Another precise way not involving analysis would be to consider that we can consider a "number" $x$ to be something where we can always ask for the value of $x\pmod {10^n}$ in a consistent way - basically, it is just a string of digits. Then, we can define addition and multiplication of "numbers" in a way consistent with their truncations mod $10^n$. This again gives us that the infinite string of $9$'s equals $-1$, but this time in an algebraic way. (This give us the $10$-adic integers, which is a subset of the $10$-adic numbers. To be precise, the construction one can use for this is called an inverse limit, which is a scary sounding name for a scary looking definition)

It's worth noting that your proof, though not a proof that $\ldots 999$ is a sensible thing to think about, is a proof that if it is defined in any reasonable way (i.e. multiplying by $10$ shifts the digits and subtraction works digitwise when no carrying is at play), it equals $-1$. So, this is going to hold of any "reasonable" notion of summation, as well as in any "reasonable" extension of our algebraic system.
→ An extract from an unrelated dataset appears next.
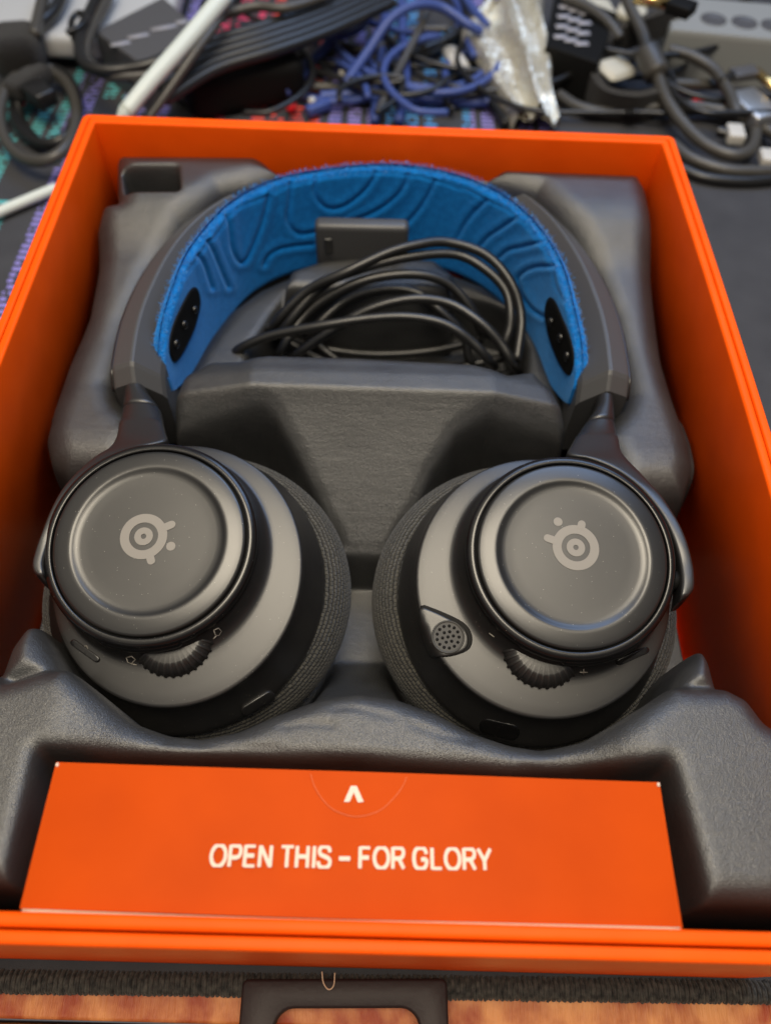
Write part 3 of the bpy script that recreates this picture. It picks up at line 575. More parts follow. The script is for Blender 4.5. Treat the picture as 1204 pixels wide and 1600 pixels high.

For instance, one other answer used a method where we take the sum as a power series $$9x+90x^2+900x^3+9000x^4+\ldots$$ and equated this with $\frac{9}{1-10x}$ near $x=0$, which is a rational function. Without even checking, your proof tells us that this function had better equal $-1$ at $x=1$, since summing by this method allows you to do all the manipulations that you used.